Amanah ini tak bisa hanya dipikul oleh pemerintah atau aktivis. Semua pihak harus terlibat: tokoh agama, pemuda, petani, pendidik, dan masyarakat umum. Beberapa pekon di Tanggamus sudah mulai bergerak—membentuk bank sampah, membersihkan sungai secara gotong royong, hingga menanam pohon di lereng-lereng rawan longsor. Tapi langkah-langkah ini masih bersifat sporadis. Diperlukan strategi bersama dan komitmen jangka panjang.
Hijrah ekologis tidak harus dimulai dengan proyek besar. Ia bisa lahir dari perubahan kecil: tidak membuang sampah sembarangan, menghemat air, menanam pohon, atau sekadar menjaga kebersihan selokan. Semua itu adalah bentuk tanggung jawab ekologis yang bernilai ibadah.
Rasulullah SAW bersabda, “Sesungguhnya bumi ini hijau dan indah, dan Allah menjadikan kalian sebagai khalifah di atasnya.” (HR. Muslim). Tugas sebagai khalifah bukan untuk dibanggakan, tapi dijalankan. Kita diminta tidak hanya mengambil manfaat dari alam, tetapi juga merawatnya.

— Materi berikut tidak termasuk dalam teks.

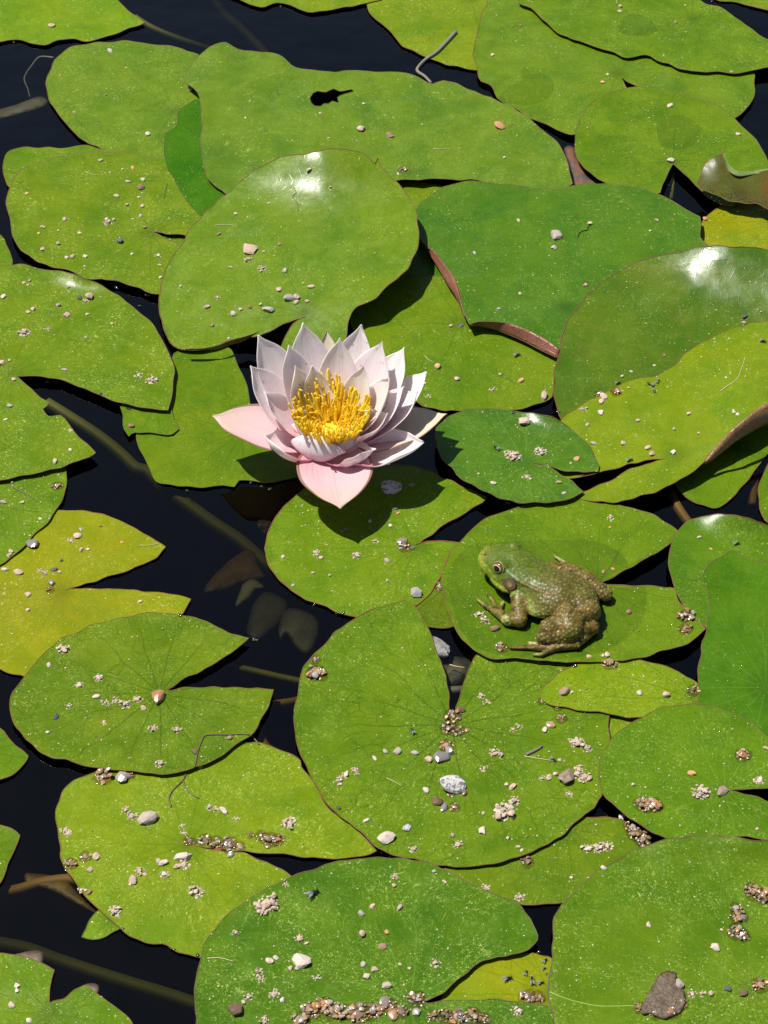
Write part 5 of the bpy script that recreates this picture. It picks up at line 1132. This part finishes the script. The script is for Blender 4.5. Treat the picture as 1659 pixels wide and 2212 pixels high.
strand('lily_petiole', "F 1120,1270 1165,1400 1240,1510", 3.0, STEM2, 'brownish stem under water above the round pad right of the frog', 'petiole', 0, 0, (-4, -5, -6), G_)
strand('lily_petiole', "F 1640,1080 1600,1200 1575,1400", 2.6, STEM2, 'brownish stem under water at the far right', 'petiole', 0, 0, (-6, -7, -7), G_)
strand('lily_petiole', "J -60,965 100,935 220,900 380,880 560,900", 3.0, STEM2, 'orange brown stem under water at the lower left edge', 'petiole', 0, 0, (-8, -6, -5), G_)
strand('lily_petiole', "J -60,1215 150,1255 300,1310 480,1370 700,1440 900,1500 1080,1560", 3.6, STEM, 'long dim stem under water along the bottom left', 'petiole', 0, 0, (-11, -10, -10), G_)
strand('lily_petiole', "G 1000,985 1150,940 1300,955 1500,1000 1640,1030", 2.0, STEM, 'thin stem under water right of the arrowhead pad', 'petiole', 0, 0, (-15, -8, -7, -7), G_)
strand('lily_petiole', "C 1148,880 1145,950 1135,1080", 1.7, STEM, 'thin upright stem in the notch of the upper right round pad', 'petiole', 0, 0, (-1.5, -3, -6), G_)
strand('lily_petiole', "G 1480,1150 1600,1130 1700,1100", 2.2, STEM2, 'reddish stem under water left of the heart pad', 'petiole', 0, 0, (-6, -7, -7), G_)
strand('lily_petiole', "G 1390,1270 1440,1380 1560,1440", 2.6, STEM2, 'brown stem under water below the arrowhead pad tip', 'petiole', 0, 0, (-5, -7, -7), G_)
strand('lily_petiole', "H 1175,1075 1215,1075 1265,1070", 2.4, GREYST, 'pale stem end under water inside the heart pad notch', 'petiole', 0, 0, (-4, -4, -5), G_)
strand('waterweed', "A 290,312 215,308 175,350 132,420 150,480 162,525", .7, simple('weed_grey', (.14, .14, .12), .6), 'thin grey bent weed under water at the left of the oval pad', 'waterweed', 0, .2, (-1, -2, -3))
def sheet(name, spec, z, mat, label, cat, dome=1.0, thick=.0005, group=None, crumple=0.0):
    ol = smooth_outline(parse(spec), 7, True, 2.0, 5); lo, hi = ol.min(0), ol.max(0)
    g = np.array([(x, y) for x in np.arange(lo[0], hi[0], 9) for y in np.arange(lo[1], hi[1], 8)]+[tuple(ol.mean(0))]); g = g[inside(ol, g)]; g = g[edge_dist(ol, g) > 3]
    pts = [Vector((float(a), float(b))) for a, b in np.vstack([ol, g])]; n0 = len(ol)
    r = delaunay_2d_cdt(pts, [(i, (i+1) % n0) for i in range(n0)], [], 0, 1e-4)
    VV = np.array([tuple(v) for v in r[0]]); TT = np.array(list(r[2])); TT = TT[inside(ol, VV[TT].mean(1))]
    ed = edge_dist(ol, VV); nn_ = np.array([noise.noise(Vector((q[0]*.03, q[1]*.03, 7))) for q in VV])
    zz_ = z+dome*(np.clip(ed/18, 0, 1)**.6)+dome*.5*nn_
    if crumple: zz_ = zz_+crumple*np.array([abs(noise.noise(Vector((q[0]*.11, q[1]*.13, 2)))) for q in VV])
    V = place_np(VV[:, 0], VV[:, 1], zz_/1000); base = Vector(V.mean(0))
    F = [tuple(int(i) for i in (t if np.cross(V[t[1]]-V[t[0]], V[t[2]]-V[t[0]])[2] > 0 else t[::-1])) for t in TT]
    o = mesh_obj(name, [tuple(v) for v in V], F, mat, None, base); sm = o.modifiers.new('thickness', 'SOLIDIFY'); sm.thickness = thick
    tag(o, label, cat, group); return o
def mottled(name, a, b, rough=.5, sc=90):
    M = NT(name); tc = M.n('TexCoord').outputs['Object']; M.l(M.mix(M.ramp(M.noise(tc, sc, 5, .65), .38, .64), a, b), M.p.inputs['Base Color']); M.p.inputs['Roughness'].default_value = rough
    M.l(M.bump(M.noise(tc, sc*5, 4), .0005, .6), M.p.inputs['Normal']); return M.m
OR = mottled('sunken_orange_leaf', (.30, .17, .03), (.16, .10, .03))
sheet('sunken_leaf', "G 1105,540 1140,470 1230,380 1330,312 1375,330 1410,420 1430,460 1300,490 1200,530", -7.5, OR, 'orange brown triangular leaf sunk in the dark water left of the notched pad', 'sunken leaf')
sheet('sunken_leaf', "J 140,845 240,852 350,880 420,950 520,1055 420,1010 330,960 250,925 150,900", -4.5, OR, 'orange brown leaf sunk beside the lower left pad', 'sunken leaf')
sheet('sunken_leaf', "C 560,800 610,790 640,870 700,930 780,985 740,1040 620,1005 590,900", -1.2, mottled('sunken_red_leaf', (.22, .09, .05), (.08, .07, .07)), 'reddish dead leaf sunk between the torn pad and the round pad', 'sunken leaf')
sheet('sunken_leaf', "A -60,580 0,590 100,560 180,530 230,524 262,545 230,575 150,600 60,625 -60,645", -3, mottled('sunken_grey_leaf', (.16, .14, .11), (.22, .20, .17)), 'grey tongue shaped leaf floating just under water at the left edge', 'sunken leaf')
sheet('sunken_leaf', "J 80,1285 180,1262 230,1272 232,1330 190,1350 110,1320", -.6, mottled('sunken_dark_leaf', (.10, .07, .05), (.16, .12, .09)), 'dark brown leaf scrap behind the bitten corner pad, left', 'sunken leaf')
sheet('sunken_leaf', "J 455,1450 490,1438 530,1450 532,1490 510,1500", -.6, mottled('sunken_dark_leaf2', (.10, .07, .05), (.16, .12, .09)), 'dark brown leaf scrap at the tip of the bitten corner pad', 'sunken leaf')
g_ = 'pale petals sunk in the dark water'
sheet('sunken_petal', "G 1272,620 1285,570 1310,500 1350,475 1385,475 1430,518 1380,525 1350,570 1310,600", -6, PALEG, 'small pale petal sunk below the orange triangular leaf', 'sunken petal', group=g_)
sheet('sunken_petal', "G 1335,770 1345,680 1370,600 1430,545 1500,560 1555,600 1540,670 1480,740 1400,795", -7, mottled('sunken_petal_dark', (.13, .12, .11), (.09, .085, .08)), 'dark grey petal sunk between two paler ones', 'sunken petal', group=g_)
sheet('sunken_petal', "G 1505,735 1530,660 1560,630 1659,650 H 470,690 480,740 440,860 400,875 340,820 300,760 270,795", -6.5, mottled('sunken_petal_mid', (.17, .16, .15), (.11, .105, .095)), 'largest grey petal sunk beside the heart pad', 'sunken petal', group=g_)
# rocks in the gap
def rock(t, x, y, sx, sy, sz, z, mat, label):
    me = pebble_mesh(x*.13, .8, .35, 3); me.materials.append(mat); me.polygons.foreach_set('use_smooth', [False]*len(me.polygons))
    o = bpy.data.objects.new('rock', me); link(o); u, v = uv(t, x, y); o.location = place(u, v, z/1000); o.location.z = z/1000-sz*.0006
    o.scale = (sx/1000, sy/1000, sz/1000); o.rotation_euler = (0, .1, .5); tag(o, label, 'rock')
RK = stone_material('grey_rock', [(.26, .25, .235)], fleck=(.15, .145, .14))
rock('H', 1128, 850, 6.5, 10, 5, 1.0, RK, 'grey rock wedged between the heart pad and the frog pad')
rock('H', 1230, 960, 12, 12, 5, -6, RK, 'pale rock under water in the notch of the heart pad')
# wilted scrap on the bottom right pad
p32 = [p for p in PADS if p.key == 'L32'][0]
z32 = float(p32.h([uv('L', 1100, 1500)])[0])
sheet('wilted_leaf', "L 975,1600 1000,1520 1040,1440 1080,1385 1130,1370 1165,1385 1170,1420 1200,1470 1215,1520 1190,1590 1130,1625 1080,1630 1030,1600", z32+.5, mottled('wilted_brown', (.055, .036, .018), (.150, .100, .055), .35, 700), 'wilted brown netted leaf scrap on the bottom right pad', 'wilted leaf', dome=.25, crumple=2.6)
# black specks along the rolled leaf
V = []; F = []
for _ in range(130):
    x = rnd.uniform(1330, 1659); y = 1035+(x-1330)*.20+abs(rnd.gauss(0, 22))*rnd.choice((1, -1))*.8; u, v = uv('C', x, y+8)
    z = float(p7.h([(u, v)])[0]) if inside(p7.poly, np.array([[u, v]]))[0] else 10
    c0 = place(u, v, z/1000); b = len(V); r = rnd.uniform(.18, .42)/1000
    for a in OCT: V.append(c0+Vector((a[0]*r, a[1]*r, a[2]*r*1.5)))
    F += [tuple(b+i for i in f_) for f_ in OF]
o = mesh_obj('aphids', V, F, FLYM); tag(o, 'swarm of tiny black aphids along the rolled brown leaf', 'aphids', kind='stuff')

# glossy beads added to stand in for sun glints along the pad rims
ALLV = []; ALLF = []
for t, x, y in (('D',630,225),('D',690,215),('D',790,262),('D',805,268),('D',760,325),('D',165,715),('D',258,735),('D',545,800),('D',692,882),('D',1410,1300),('D',1455,1312),('D',1010,1322),('D',1350,1280),
        ('G',460,1492),('G',975,668),('G',1372,800),('J',945,1258),('J',920,1250),('J',665,1145),('J',1068,1290),('H',582,655),('H',608,658),('H',450,612),('H',1500,60),('E',1500,1390),('E',1530,900),
        ('F',630,1235),('F',665,1237),('F',528,900),('F',445,1390),('I',560,935),('I',620,940),('A',905,1265),('A',75,225),('A',1515,35),('B',270,35),('B',1148,965),('C',1355,5),('C',1115,1000),('H',150,800),('K',865,755),('K',820,735),('L',415,1275),('L',710,500)):
    for k in range(3):
        u, v = uv(t, x+rnd.uniform(-9, 9)*(k > 0), y+rnd.uniform(-5, 5)*(k > 0)); c0 = place(u, v, (max(.2, top_pad(u, v)[1])+.1)/1000); r = rnd.choice((.0004, .0006, .0009))
        vv, ff = bead(r, 1, .7); b = len(ALLV); ALLV += [Vector(q)+c0 for q in vv]; ALLF += [tuple(i+b for i in f_) for f_ in ff]
M = NT('rim_glint'); M.p.inputs['Base Color'].default_value = (.03, .035, .02, 1); M.p.inputs['Roughness'].default_value = .1; M.p.inputs['Specular IOR Level'].default_value = 1
o = mesh_obj('rim_glints', ALLV, ALLF, M.m); tag(o, 'beads standing in for sun glints where the water meets the pad rims', None, kind='stuff')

Tahun Baru Hijriah ini, mari kita mulai hijrah ekologis. Hijrah dari abai menjadi peduli. Dari merusak menjadi merawat. Dari menunggu menjadi bergerak. Sebab bumi tak pernah lelah memberi. Maka kita pun tak boleh lelah menjaga. Dan perubahan, sekecil apa pun, harus dimulai hari ini.